In the UK, trafficking remains largely a hidden crime with few victims coming to the attention of authorities.

Human trafficking victim Dora, who was training to be a primary school teacher in Nigeria two years ago, related her horrific experience.
She said: “A man befriended me, offered a cleaning job in the UK earning me enough to go to university – my dream.

"Before leaving, he made me participate in a witchcraft ceremony, drinking a mixture of the inside of a hen, and making me promise never to disobey him or else I would go mad.
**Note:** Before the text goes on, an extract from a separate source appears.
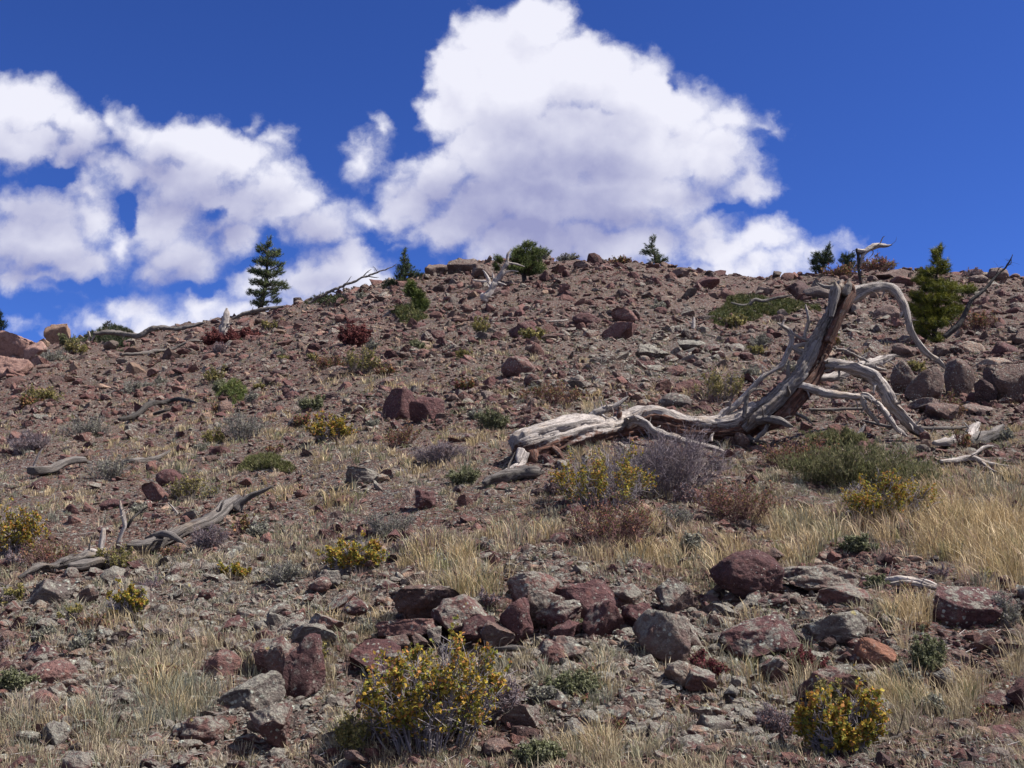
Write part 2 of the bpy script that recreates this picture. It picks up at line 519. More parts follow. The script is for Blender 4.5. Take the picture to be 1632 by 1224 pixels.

I received false documents, including a script of what to tell border officials in the UK.”

EXPLOITED

She was picked up at the airport, driven to a house in London, locked in a room with three other women and then was sexually exploited for months.

The police eventually discovered Dora after a raid on her flat and she was placed in a detention centre, followed by a hostel.

However, the traffickers still hounded her: “They threatened to harm my mother in Lagos if I didn’t return as a sex worker. I had to go back.”
She was rescued a second time and sought refuge in the City Hearts Shelter.

Now a free woman, Dora said: “Perhaps my university dream can now come true.”

In 2011, Anthony Harrison, 34, of Stratford, east London became the first person to be convicted of trafficking females out of the UK.
He was jailed for 20 years after imprisoning two Nigerian girls – then aged 14 and 16 – before attempting to smuggle them to Europe.

A year later, Osezua Osolase, 43, of Gravesend, Kent was sentenced to 20 years for using witchcraft rituals to silence Nigerian orphans he smuggled into Britain for prostitution.

The forthcoming Modern Slavery Bill is currently being drafted to come into effect in 2014, and for the first time will consolidate into a single act the offences that are used to prosecute today’s slave drivers.

As well as improving the way victims are identified and supported, the Bill will work to prevent people from becoming victims in the first place by disrupting, convicting and imprisoning the criminals involved.

Security minister James Brokenshire said: “The Home Secretary and I have made clear a personal commitment to tackle the scourge of modern slavery and the organised criminal gangs behind it.
“The trafficking of vulnerable men and women is something that no civilised country should tolerate.”

He added: “The introduction of a Modern Slavery Bill next year will send the strongest possible message to criminals that if you are involved in this disgusting trade in human beings, you will be arrested, you will be prosecuted and you will be locked up.”
campaign

Eaves recently launched a new campaign called A Tiny Protest calling for major reforms to be included in the Modern Slavery Bill the government is currently drafting, and is calling for seven key principles to be incorporated in the Bill.

Dorcas Erskine, the project’s national coordinator, highlighted that one of the key problems lies in whose job it is to formally identify victims.
As it stands, European nationals are identified by the UK Human Trafficking Centre, based in the National Crime Agency, while victims from outside the EU are identified by the UK Immigration and Visa service (UKVI).

BRUTALITY

She said: “A lot of the women we have supported often face two nightmares for which it seems they will never wake, the brutality of the slavery-like conditions their traffickers have imposed on them; and then post escape, getting officials to believe them or even worse, finding themselves imprisoned for crimes their traffickers forced them to commit.”

She added: “I think if it is your job to keep border control then naturally you are going to look at things differently than someone whose job is to investigate crimes like trafficking.”

On November 6, the Christian group Soul Action, in partnership with Soul Survivor and Tearfund, presented Home Secretary Theresa May with a petition containing more than 9,000 signatures calling for an end to modern slavery.

Project manager Simon Nicholls said: “We have focused on the issue of modern-day slavery and human trafficking over the last few years starting with a campaign called Not For Sale – we are not for sale and no one should be.”